Task directions
Work through the material below and count the lines holding the word "parts"; give that count and nothing more.

# Data extract start

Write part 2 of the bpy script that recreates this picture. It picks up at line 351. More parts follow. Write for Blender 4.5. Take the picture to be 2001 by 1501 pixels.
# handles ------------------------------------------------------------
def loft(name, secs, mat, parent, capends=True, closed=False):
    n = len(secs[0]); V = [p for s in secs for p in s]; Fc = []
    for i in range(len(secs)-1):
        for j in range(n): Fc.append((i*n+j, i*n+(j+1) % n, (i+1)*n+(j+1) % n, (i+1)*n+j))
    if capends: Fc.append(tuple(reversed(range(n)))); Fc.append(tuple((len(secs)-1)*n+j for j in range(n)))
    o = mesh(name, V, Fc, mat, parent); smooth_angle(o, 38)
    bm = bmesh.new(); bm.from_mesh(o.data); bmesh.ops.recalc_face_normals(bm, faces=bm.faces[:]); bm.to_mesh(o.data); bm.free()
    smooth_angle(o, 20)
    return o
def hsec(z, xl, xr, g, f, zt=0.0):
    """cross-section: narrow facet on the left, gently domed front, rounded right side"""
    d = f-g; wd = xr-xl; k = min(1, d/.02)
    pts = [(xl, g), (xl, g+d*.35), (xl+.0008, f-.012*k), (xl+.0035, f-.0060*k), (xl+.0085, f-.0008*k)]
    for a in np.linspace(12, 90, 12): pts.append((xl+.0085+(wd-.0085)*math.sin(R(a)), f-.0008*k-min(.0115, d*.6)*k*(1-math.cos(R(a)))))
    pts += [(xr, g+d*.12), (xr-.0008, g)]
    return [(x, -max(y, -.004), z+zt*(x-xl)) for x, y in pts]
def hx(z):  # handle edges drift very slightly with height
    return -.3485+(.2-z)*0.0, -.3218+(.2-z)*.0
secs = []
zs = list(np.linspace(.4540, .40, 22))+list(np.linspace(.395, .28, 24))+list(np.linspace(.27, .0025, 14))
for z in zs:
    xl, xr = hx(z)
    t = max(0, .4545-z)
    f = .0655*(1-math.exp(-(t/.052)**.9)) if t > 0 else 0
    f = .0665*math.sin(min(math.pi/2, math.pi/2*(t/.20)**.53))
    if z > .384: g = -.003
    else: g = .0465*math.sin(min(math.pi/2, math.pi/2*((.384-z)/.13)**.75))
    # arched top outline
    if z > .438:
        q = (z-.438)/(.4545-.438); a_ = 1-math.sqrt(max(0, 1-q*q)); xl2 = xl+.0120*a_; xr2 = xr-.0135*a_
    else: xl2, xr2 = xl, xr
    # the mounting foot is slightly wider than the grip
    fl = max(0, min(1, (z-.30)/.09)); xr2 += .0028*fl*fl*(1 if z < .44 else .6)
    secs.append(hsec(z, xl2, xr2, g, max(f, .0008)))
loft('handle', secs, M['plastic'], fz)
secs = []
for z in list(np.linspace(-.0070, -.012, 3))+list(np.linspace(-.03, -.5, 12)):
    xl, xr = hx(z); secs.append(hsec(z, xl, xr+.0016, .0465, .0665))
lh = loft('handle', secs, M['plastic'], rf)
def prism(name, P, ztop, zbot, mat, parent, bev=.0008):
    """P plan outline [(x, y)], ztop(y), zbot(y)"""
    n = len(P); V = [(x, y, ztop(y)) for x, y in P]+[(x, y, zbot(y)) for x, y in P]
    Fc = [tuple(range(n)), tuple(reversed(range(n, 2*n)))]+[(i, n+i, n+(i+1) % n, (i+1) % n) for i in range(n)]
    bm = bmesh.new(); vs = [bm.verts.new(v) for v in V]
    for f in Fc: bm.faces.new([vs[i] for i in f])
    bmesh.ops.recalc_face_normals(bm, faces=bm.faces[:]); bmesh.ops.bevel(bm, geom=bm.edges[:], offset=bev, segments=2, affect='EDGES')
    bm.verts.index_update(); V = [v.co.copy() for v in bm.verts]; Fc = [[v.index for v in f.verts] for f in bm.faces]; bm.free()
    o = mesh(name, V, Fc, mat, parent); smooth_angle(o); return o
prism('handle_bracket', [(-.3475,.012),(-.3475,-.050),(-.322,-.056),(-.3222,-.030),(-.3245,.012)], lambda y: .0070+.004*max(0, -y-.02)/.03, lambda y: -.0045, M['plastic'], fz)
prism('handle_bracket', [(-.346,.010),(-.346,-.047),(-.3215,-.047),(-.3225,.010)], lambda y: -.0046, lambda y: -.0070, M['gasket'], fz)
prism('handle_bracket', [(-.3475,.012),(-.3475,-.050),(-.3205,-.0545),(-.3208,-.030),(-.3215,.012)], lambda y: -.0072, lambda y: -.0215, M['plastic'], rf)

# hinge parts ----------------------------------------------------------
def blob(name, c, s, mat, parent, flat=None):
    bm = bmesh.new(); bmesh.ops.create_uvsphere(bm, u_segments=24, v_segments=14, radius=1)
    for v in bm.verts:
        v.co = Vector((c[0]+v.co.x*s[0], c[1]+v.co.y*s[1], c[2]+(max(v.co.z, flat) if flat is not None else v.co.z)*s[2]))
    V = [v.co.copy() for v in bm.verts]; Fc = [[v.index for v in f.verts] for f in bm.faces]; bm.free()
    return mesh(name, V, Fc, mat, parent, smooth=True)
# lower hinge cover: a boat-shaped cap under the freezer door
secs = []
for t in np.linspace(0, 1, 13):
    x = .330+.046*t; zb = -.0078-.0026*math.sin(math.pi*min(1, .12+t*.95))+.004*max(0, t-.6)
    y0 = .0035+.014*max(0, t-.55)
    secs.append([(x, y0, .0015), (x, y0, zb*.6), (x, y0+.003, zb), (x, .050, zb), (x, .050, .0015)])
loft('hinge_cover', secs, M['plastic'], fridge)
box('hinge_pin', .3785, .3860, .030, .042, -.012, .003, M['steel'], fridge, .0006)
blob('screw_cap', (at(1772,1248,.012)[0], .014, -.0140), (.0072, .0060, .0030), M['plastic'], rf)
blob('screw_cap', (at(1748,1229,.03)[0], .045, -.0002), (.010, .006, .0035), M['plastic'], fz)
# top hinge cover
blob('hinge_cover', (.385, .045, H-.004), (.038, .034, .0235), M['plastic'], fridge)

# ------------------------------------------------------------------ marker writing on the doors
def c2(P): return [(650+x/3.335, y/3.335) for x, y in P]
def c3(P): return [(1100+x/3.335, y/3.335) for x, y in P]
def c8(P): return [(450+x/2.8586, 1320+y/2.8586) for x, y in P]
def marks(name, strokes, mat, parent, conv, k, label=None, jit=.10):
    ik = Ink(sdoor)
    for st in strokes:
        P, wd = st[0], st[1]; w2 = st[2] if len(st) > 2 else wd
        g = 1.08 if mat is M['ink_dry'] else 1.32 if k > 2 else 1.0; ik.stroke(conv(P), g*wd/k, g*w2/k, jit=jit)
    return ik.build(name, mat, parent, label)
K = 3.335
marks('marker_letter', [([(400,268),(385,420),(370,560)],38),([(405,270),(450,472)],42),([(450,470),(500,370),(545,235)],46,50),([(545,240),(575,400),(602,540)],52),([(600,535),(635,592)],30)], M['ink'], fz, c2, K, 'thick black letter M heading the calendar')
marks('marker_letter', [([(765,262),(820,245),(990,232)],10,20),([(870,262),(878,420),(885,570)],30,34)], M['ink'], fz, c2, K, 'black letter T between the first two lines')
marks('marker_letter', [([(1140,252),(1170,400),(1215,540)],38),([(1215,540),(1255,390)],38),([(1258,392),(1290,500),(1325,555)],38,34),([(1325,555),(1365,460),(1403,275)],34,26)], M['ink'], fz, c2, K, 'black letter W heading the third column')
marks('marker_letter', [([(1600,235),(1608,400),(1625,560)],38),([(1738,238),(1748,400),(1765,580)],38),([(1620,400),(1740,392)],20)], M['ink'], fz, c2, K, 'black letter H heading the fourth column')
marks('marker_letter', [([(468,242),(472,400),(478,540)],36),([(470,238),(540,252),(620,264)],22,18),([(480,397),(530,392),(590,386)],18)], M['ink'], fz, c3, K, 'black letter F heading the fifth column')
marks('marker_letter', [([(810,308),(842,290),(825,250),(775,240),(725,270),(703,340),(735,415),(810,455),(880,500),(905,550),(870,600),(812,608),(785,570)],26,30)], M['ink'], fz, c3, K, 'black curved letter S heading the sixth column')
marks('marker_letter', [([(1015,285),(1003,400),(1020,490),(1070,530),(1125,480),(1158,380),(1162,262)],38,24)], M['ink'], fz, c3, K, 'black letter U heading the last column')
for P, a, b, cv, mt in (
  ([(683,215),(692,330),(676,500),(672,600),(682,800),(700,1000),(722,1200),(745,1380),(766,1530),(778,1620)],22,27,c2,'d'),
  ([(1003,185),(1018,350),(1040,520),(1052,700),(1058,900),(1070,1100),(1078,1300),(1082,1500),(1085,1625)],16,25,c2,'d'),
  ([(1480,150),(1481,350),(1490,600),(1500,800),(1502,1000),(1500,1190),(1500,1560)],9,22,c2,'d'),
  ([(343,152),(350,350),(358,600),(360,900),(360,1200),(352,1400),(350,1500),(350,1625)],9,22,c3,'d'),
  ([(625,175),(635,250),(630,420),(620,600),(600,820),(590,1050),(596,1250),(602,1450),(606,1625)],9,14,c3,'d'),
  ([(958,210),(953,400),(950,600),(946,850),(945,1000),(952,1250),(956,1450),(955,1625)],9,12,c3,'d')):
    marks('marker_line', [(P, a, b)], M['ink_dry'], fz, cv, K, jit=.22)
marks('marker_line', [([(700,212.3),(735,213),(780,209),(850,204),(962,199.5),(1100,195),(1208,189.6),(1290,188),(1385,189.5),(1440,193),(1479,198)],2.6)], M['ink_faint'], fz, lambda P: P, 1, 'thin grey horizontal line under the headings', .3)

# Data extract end

Response to this task
2